Suhail Sabba has owned Parkview Liquors on Stanyan Street, just two blocks from HANC, for nine years. He said that he doesn’t have the employees, storage, or scale “to handle even a portion of HANC’s customers.”

He may not have much of a choice. If small businesses don’t buy back the recyclables, they would face charges of $100 a day under California state law. A year gone without complying would lead to charges up to $36,000, an amount that large-scale businesses often factor into their budgets, but which could bankrupt a small store.

When contacted, Whole Foods representative Adam Smith said that the company was aware of the issue and was still deciding on a course of action.

The company has a 60-day grace period to make a decision that, for good or ill, would ripple through the Haight neighborhood. “I might go out of business,” Sabba said.

Store owners can apply for an exemption, but the process can be as lengthy as a few months and fines could still accrue, Dick-Endrizzi said. The Office of Small Business will soon reach out to the affected store owners, but she encourages them to contact her office directly at 415-554-6134.

 

GARDEN FOR A GARDEN

The HANC site houses more than the recycling center. It also encompasses a native plant nursery, run for the past decade by caretaker Greg Gaar, who we’ve profiled before (“Reduce, reuse, replace,” 5/30/12). Gaar raises Dune Tansy, Beach Sagewort, Coast Buckwheat and Bush Monkey — all native plants bred from the dunes of old San Francisco, which Golden Gate Park used to be.
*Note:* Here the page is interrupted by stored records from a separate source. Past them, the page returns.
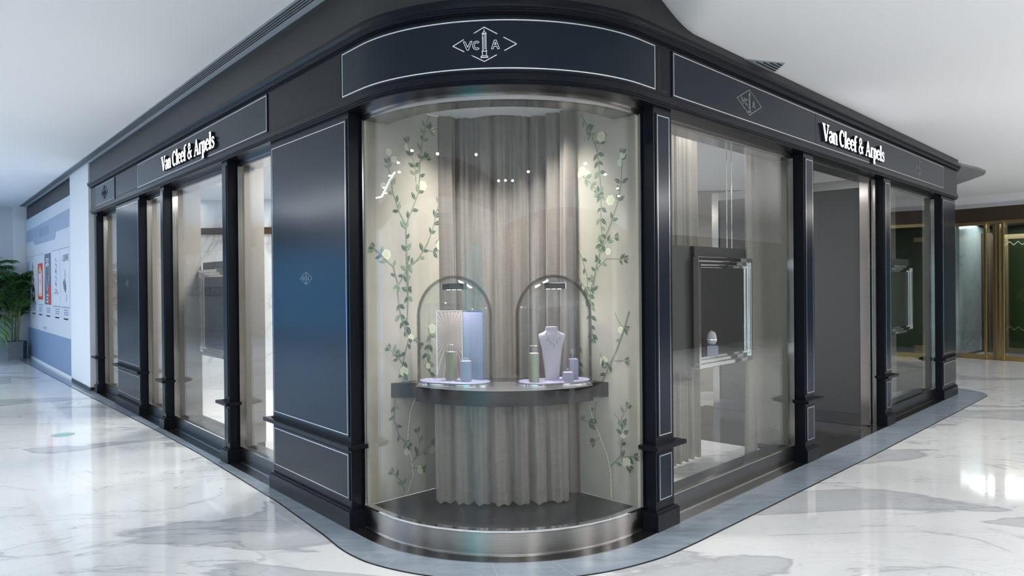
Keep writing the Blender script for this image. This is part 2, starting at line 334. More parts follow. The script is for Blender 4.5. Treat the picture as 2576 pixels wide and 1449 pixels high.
# serif letters, cap height 1
def GL(ch):
    S=[];tk=.19;tn=.075;sf=.06
    def st(p,w_): S.extend(stroke(p,[x+.012 for x in w_] if hasattr(w_,'__len__') else w_+.010))
    def ser(x,y,w_=.26): st([(x-w_/2,y),(x+w_/2,y)],sf)
    if ch=='V': st([(.12,.98),(.36,.0)],[tk,.12]);st([(.58,.98),(.38,.0)],[tn,.07]);ser(.12,.98,.32);ser(.58,.98,.24);adv=.66
    elif ch=='A': st([(.33,1.0),(.10,.02)],[.07,tn]);st([(.33,1.0),(.56,.02)],[.10,tk]);st([(.16,.32),(.48,.32)],tn);ser(.09,.02,.2);ser(.56,.02,.3);adv=.70
    elif ch=='C': st(arc(.34,.5,.25,.47,50,310,18),[.07+.10*math.sin(math.pi*i/18) for i in range(19)]);st([(.51,.90),(.53,.66)],[.07,.03]);adv=.62
    elif ch=='&':
        st(arc(.27,.78,.12,.19,-60,240,14),[.06+.04*math.sin(math.pi*i/14) for i in range(15)])
        st([(.20,.62),(.52,.10),(.60,.03)],[.09,.13,.09]);st(arc(.26,.25,.19,.24,110,330,12),[.10]*6+[.08]*7);st([(.42,.12),(.54,.44)],[.06,.06]);ser(.54,.46,.18);adv=.74
    elif ch=='l': st([(.13,0),(.13,1.04)],tk);ser(.13,.02);st([(.02,1.0),(.13,1.03)],.05);adv=.28
    elif ch=='f': st([(.14,0),(.14,.85)],tk*.95);st(arc(.27,.85,.13,.16,180,45,7),[.14,.12,.10,.08,.07,.07,.09,.11]);st([(.02,.62),(.30,.62)],.05);ser(.15,.02,.28);adv=.36
    elif ch=='p': st([(.13,-.34),(.13,.66)],tk*.95);ser(.13,-.32);st([(.02,.63),(.13,.66)],.05);st(arc(.24,.33,.19,.32,130,-130,16),[.05+.11*math.sin(math.pi*i/16) for i in range(17)]);adv=.50
    elif ch=='n': st([(.12,0),(.12,.66)],tk*.9);st([(.02,.63),(.12,.66)],.05);st(arc(.26,.48,.15,.17,150,0,7),[.05,.06,.08,.1,.12,.14,.15,.15]);st([(.41,.48),(.41,0)],.15);ser(.12,.02,.22);ser(.42,.02,.22);adv=.54
    elif ch=='r': st([(.12,0),(.12,.66)],tk*.9);st([(.02,.63),(.12,.66)],.05);st(arc(.28,.50,.13,.15,160,50,5),[.05,.07,.09,.11,.12,.13]);ser(.13,.02,.26);adv=.38
    elif ch=='a': st(arc(.20,.49,.14,.17,170,0,8),[.10,.09,.07,.07,.08,.1,.12,.14,.15]);st([(.34,.49),(.34,.10)],.15);st([(.33,.10),(.44,.04)],[.1,.05]);st(arc(.20,.19,.13,.17,70,330,12),[.05]+[.10]*11+[.06]);adv=.45
    elif ch=='e': st(arc(.24,.33,.18,.32,0,325,20),[.05]+[.05+.10*math.sin(math.pi*min(1,i/18)) for i in range(1,21)]);st([(.08,.36),(.40,.36)],.05);adv=.46
    elif ch=='s': st([(.33,.50),(.29,.62),(.19,.66),(.09,.60),(.08,.49),(.17,.39),(.28,.30),(.32,.19),(.27,.07),(.17,.01),(.08,.05),(.04,.18)],[.04,.06,.07,.09,.11,.14,.14,.11,.09,.07,.06,.04]);adv=.38
    else: adv=.24
    return S,adv
def text_mesh(body,size):
    cu=bpy.data.curves.new('t','FONT'); cu.body=body; cu.size=size; cu.align_x='CENTER'; cu.align_y='CENTER'; cu.fill_mode='FRONT'; cu.resolution_u=3
    o=bpy.data.objects.new('t',cu); COL.objects.link(o); dg=bpy.context.evaluated_depsgraph_get(); me=o.evaluated_get(dg).to_mesh()
    vs=[tuple(v.co) for v in me.vertices]; fs=[tuple(p.vertices) for p in me.polygons]; o.evaluated_get(dg).to_mesh_clear(); bpy.data.objects.remove(o); return vs,fs
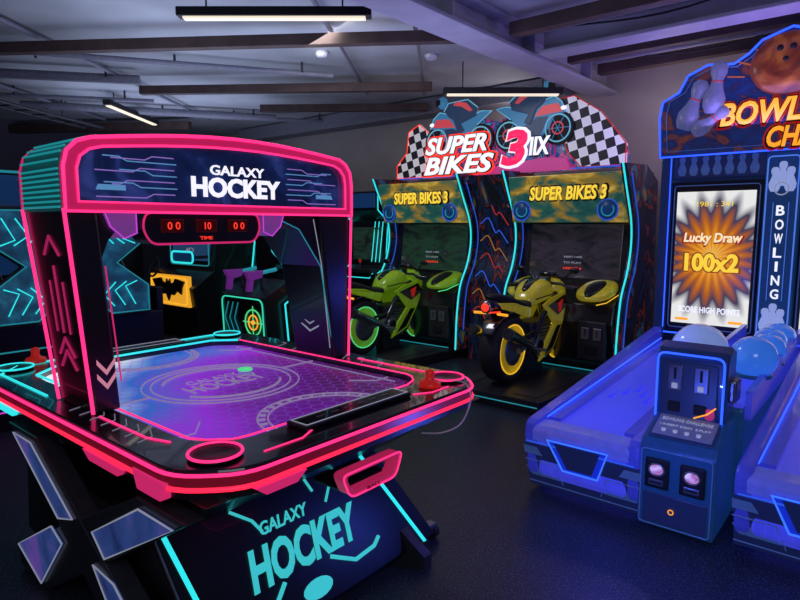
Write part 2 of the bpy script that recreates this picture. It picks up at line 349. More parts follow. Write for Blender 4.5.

Adjacent to the nursery is a community garden with 50 plots serving just more than 100 neighbors. But the odd part is, when the city is done tearing down the recycling center and gardens, it plans to put in, well, another community garden, at taxpayer expense.

The new plan does offer a few tweaks. There will be a small stone Greek-style amphitheater, and removing the recycling center will leave more green space for the site. The new community garden will feature 10 fewer plots. As of now, there is no formal plan to transfer the 100 gardeners from HANC’s community gardens to the new plots once they’ve been built.

Some of HANC’s current gardeners count among the local homeless population, said Soumyaa Behrens, HANC’s social media coordinator. Those few homeless use their plots to grow food.

“You meet people you wouldn’t meet anywhere else,” said Miriam Pinchuck, a writer who will soon lose her and her husband’s garden plot at HANC. “It’s very shortsighted, and it’d deprive us of a chance to meet our neighbors.”

Though Dunn and Gaar are in negotiations with city officials on their gardners’ behalf, at this point it looks like the current gardeners will need to sign up for the new plots, just like everybody else.

Gaar looks like he may be the only employee to work at the new garden site once it replaces the recycling center. He’d have to volunteer, but he said that doesn’t necessarily bother him.

“For me, gardening is a joy,” Gaar said, although he did voice one concern: “I just want the nursery to survive.” With HANC’s eviction, it seems like everyone has something to worry about.